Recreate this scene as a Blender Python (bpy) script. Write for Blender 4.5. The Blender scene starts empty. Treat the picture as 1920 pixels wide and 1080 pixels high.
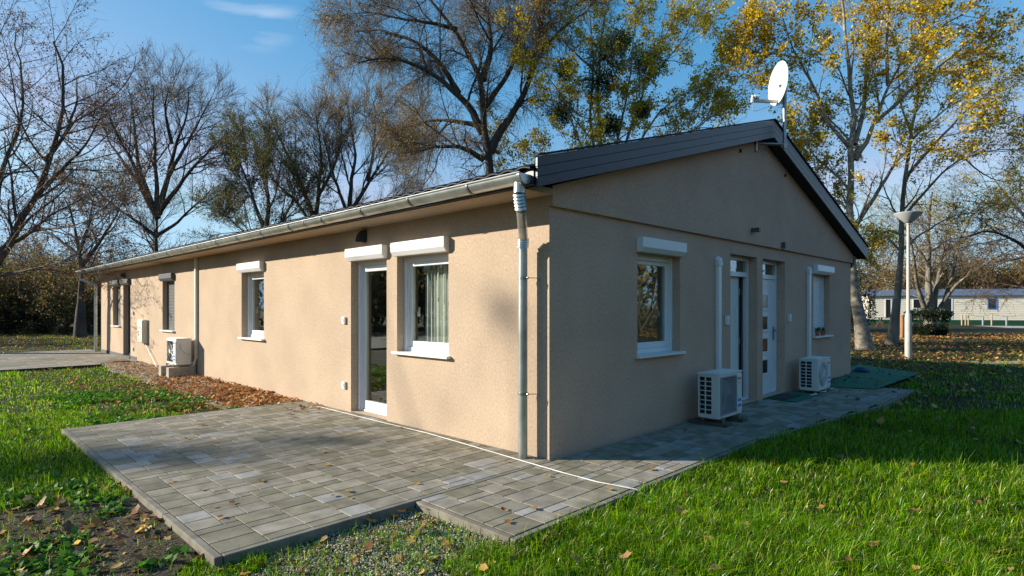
import bpy, math, random
import numpy as np
from mathutils import Vector, Matrix
random.seed(7); RNG = np.random.default_rng(11)
R_ = math.radians
SC = bpy.context.scene
COL = SC.collection

# ------------------------------------------------------------------ camera, sky, sun, exposure
cd = bpy.data.cameras.new('camera'); cam = bpy.data.objects.new('camera', cd); COL.objects.link(cam)
cam.location = (0, 0, 1.5); cam.rotation_euler = (R_(90), 0, 0)
cd.sensor_width = 36; cd.lens = 20.494; cd.shift_y = 0.01875; cd.clip_start = .05; cd.clip_end = 3000
SC.camera = cam
SUN_EL = R_(21.0)
SUN_DIR = Vector((-math.cos(SUN_EL) * 0.9995, math.cos(SUN_EL) * 0.03, math.sin(SUN_EL))).normalized()
AZ = math.atan2(SUN_DIR.x, SUN_DIR.y)
W = bpy.data.worlds.new('World'); SC.world = W; W.use_nodes = True
nt = W.node_tree; N = nt.nodes; LK = nt.links
bgn = N['Background']; bgn.inputs['Strength'].default_value = 0.085
sky = N.new('ShaderNodeTexSky'); sky.sky_type = 'NISHITA'; sky.sun_disc = False
sky.sun_elevation = SUN_EL; sky.sun_rotation = AZ; sky.air_density = 1.0; sky.dust_density = 0.15; sky.ozone_density = 3.0
# thin cirrus wisps: a noise over the sky direction, only inside one patch of sky
tc = N.new('ShaderNodeTexCoord')
mp = N.new('ShaderNodeMapping'); mp.inputs['Scale'].default_value = (2.2, 2.2, 17); mp.inputs['Rotation'].default_value = (0, R_(10), 0)
nz = N.new('ShaderNodeTexNoise'); nz.inputs['Scale'].default_value = 3.0; nz.inputs['Detail'].default_value = 6; nz.inputs['Distortion'].default_value = 0.6
rp = N.new('ShaderNodeMapRange'); rp.inputs['From Min'].default_value = .5; rp.inputs['From Max'].default_value = .75
cdv = Vector(((475 - 960) / 1093, 1, (576 - 8) / 1093)).normalized()
dt = N.new('ShaderNodeVectorMath'); dt.operation = 'DOT_PRODUCT'; dt.inputs[1].default_value = cdv
mr = N.new('ShaderNodeMapRange'); mr.inputs['From Min'].default_value = math.cos(R_(4.2)); mr.inputs['From Max'].default_value = math.cos(R_(.5)); mr.interpolation_type = 'SMOOTHSTEP'
ml = N.new('ShaderNodeMath'); ml.operation = 'MULTIPLY'
m2 = N.new('ShaderNodeMath'); m2.operation = 'MULTIPLY'; m2.inputs[1].default_value = .32
mx = N.new('ShaderNodeMix'); mx.data_type = 'RGBA'; mx.inputs['B'].default_value = (6, 6.4, 7, 1)
LK.new(tc.outputs['Generated'], mp.inputs['Vector']); LK.new(mp.outputs[0], nz.inputs['Vector'])
LK.new(nz.outputs['Fac'], rp.inputs['Value']); LK.new(tc.outputs['Generated'], dt.inputs[0]); LK.new(dt.outputs['Value'], mr.inputs['Value'])
LK.new(rp.outputs[0], ml.inputs[0]); LK.new(mr.outputs[0], ml.inputs[1]); LK.new(ml.outputs[0], m2.inputs[0])
LK.new(m2.outputs[0], mx.inputs['Factor']); 
sx_ = N.new('ShaderNodeSeparateColor'); cx_ = N.new('ShaderNodeCombineColor'); LK.new(sky.outputs[0], sx_.inputs[0])
for i_, (g_, k_) in enumerate(((2.1, .655), (.86, 1.30), (.55, 2.14))):       # deeper autumn blue away from the sun
    p_ = N.new('ShaderNodeMath'); p_.operation = 'POWER'; p_.inputs[1].default_value = g_; q_ = N.new('ShaderNodeMath'); q_.operation = 'MULTIPLY'; q_.inputs[1].default_value = k_
    LK.new(sx_.outputs[i_], p_.inputs[0]); LK.new(p_.outputs[0], q_.inputs[0]); c_ = N.new('ShaderNodeMath'); c_.operation = 'MINIMUM'; c_.inputs[1].default_value = (2.9, 4.6, 6.5)[i_]; LK.new(q_.outputs[0], c_.inputs[0]); LK.new(c_.outputs[0], cx_.inputs[i_])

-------

• _Exercise details_: Pull out all lines in the data above that include "scene".

• _Output for this task_:
Recreate this scene as a Blender Python (bpy) script. Write for Blender 4.5. The Blender scene starts empty. Treat the picture as 1920 pixels wide and 1080 pixels high.
SC = bpy.context.scene